**Data to process:**
......

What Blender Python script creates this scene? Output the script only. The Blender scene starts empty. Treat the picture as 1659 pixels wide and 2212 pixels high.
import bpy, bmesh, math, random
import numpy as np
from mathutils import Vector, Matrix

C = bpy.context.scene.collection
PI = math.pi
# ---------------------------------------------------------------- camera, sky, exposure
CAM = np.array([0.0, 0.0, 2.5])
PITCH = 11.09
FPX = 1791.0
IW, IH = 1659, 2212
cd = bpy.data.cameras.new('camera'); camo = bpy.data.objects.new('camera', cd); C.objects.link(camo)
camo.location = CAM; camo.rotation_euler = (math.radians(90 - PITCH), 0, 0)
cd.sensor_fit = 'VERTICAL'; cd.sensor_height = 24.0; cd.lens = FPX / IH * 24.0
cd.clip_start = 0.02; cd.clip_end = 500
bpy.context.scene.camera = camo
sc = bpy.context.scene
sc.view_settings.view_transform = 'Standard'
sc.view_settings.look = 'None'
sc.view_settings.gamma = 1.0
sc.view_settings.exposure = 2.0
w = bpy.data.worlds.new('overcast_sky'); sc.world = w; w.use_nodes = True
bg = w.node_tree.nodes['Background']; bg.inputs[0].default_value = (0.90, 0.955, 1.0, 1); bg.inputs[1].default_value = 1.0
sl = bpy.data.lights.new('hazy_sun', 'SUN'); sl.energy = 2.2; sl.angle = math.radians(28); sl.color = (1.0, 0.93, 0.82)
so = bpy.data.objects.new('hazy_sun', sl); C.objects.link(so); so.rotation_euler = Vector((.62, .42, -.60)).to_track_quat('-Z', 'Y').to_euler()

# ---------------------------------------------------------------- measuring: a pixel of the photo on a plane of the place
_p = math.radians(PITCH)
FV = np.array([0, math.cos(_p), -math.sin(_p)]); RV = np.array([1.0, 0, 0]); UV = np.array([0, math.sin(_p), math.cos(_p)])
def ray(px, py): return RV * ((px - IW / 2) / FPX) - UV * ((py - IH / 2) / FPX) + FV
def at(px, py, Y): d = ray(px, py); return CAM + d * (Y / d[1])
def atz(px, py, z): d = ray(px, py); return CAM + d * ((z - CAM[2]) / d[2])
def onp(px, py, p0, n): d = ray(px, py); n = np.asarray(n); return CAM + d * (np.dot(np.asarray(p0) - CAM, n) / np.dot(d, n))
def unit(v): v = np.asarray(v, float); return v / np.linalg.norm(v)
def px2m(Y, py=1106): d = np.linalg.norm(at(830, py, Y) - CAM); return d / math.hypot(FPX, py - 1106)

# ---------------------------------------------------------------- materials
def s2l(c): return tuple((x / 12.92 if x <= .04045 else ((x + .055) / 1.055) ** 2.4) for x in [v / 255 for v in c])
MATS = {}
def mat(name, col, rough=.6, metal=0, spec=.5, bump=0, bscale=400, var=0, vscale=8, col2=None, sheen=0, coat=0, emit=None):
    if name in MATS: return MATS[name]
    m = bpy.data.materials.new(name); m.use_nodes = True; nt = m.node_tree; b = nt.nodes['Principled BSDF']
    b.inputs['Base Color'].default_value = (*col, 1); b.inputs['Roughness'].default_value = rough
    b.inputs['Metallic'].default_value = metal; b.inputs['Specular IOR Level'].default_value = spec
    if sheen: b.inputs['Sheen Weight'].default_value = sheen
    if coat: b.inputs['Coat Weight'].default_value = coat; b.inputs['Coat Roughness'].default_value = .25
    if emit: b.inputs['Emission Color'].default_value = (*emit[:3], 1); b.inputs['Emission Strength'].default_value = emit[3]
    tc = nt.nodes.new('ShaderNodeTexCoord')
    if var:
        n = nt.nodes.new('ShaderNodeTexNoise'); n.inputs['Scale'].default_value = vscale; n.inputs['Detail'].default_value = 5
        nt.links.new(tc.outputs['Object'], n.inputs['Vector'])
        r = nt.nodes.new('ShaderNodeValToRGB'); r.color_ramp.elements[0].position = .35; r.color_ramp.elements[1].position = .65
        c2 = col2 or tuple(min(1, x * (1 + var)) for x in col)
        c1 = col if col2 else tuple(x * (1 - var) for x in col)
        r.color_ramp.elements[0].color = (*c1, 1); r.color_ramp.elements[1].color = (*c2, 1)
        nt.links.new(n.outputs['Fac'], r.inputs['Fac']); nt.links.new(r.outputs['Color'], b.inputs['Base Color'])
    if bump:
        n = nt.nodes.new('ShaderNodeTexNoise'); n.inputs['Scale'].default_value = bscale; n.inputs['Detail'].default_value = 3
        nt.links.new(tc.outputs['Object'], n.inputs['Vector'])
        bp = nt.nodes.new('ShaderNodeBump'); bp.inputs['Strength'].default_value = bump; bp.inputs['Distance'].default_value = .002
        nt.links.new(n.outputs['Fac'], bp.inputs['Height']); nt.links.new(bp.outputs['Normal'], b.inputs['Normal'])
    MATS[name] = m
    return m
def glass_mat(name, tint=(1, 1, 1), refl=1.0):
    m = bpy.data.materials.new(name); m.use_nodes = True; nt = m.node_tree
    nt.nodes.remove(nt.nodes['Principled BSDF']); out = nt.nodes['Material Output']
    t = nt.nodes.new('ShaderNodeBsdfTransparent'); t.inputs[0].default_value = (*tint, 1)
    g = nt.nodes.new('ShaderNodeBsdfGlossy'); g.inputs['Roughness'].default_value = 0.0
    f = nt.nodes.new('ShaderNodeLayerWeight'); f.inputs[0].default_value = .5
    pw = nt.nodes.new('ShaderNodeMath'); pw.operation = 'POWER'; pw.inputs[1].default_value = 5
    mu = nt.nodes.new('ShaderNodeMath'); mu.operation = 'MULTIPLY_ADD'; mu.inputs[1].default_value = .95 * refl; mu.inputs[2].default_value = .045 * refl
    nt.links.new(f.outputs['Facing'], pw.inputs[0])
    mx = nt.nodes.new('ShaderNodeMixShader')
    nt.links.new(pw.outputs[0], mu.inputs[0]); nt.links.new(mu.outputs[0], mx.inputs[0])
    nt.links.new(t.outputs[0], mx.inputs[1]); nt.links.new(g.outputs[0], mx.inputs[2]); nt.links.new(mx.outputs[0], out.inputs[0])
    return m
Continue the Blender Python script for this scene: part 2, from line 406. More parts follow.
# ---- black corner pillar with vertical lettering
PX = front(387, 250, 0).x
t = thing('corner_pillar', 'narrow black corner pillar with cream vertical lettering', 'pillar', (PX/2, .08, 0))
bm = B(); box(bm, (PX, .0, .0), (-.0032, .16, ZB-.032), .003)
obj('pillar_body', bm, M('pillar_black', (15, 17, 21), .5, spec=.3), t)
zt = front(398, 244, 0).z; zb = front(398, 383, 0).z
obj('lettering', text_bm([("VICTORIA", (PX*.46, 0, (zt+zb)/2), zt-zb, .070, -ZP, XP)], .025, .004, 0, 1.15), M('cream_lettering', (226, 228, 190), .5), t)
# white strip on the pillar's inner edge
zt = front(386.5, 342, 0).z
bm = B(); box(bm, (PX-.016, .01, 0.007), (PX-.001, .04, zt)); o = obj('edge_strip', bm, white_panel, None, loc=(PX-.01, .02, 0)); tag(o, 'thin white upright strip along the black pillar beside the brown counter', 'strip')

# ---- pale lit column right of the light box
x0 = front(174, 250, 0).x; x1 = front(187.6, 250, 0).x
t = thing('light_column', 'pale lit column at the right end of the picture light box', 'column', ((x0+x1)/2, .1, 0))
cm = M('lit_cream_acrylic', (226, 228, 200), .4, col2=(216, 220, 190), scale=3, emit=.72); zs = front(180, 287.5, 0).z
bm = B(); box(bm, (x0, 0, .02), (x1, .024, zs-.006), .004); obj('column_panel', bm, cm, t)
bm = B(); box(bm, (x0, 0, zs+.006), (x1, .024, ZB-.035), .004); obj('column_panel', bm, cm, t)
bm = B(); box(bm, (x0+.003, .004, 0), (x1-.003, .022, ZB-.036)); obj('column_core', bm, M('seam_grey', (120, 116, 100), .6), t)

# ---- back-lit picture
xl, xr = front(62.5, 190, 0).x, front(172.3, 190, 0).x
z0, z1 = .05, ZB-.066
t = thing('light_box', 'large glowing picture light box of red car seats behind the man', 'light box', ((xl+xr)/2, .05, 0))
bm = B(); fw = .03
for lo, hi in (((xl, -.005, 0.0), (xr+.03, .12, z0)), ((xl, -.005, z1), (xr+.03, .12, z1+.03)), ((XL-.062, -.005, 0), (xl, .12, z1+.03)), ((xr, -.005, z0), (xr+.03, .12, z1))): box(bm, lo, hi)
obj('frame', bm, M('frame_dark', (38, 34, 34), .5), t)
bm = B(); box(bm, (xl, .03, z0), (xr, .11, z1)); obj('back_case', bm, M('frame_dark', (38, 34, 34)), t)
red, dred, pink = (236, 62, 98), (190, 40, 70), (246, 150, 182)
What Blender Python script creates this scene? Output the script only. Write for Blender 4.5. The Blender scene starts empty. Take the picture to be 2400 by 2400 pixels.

......

Identify each line of the material where the word "from" shows up, and copy it.

from mathutils import Vector, Matrix
Continue the Blender Python script for this scene: part 2, from line 406. More parts follow.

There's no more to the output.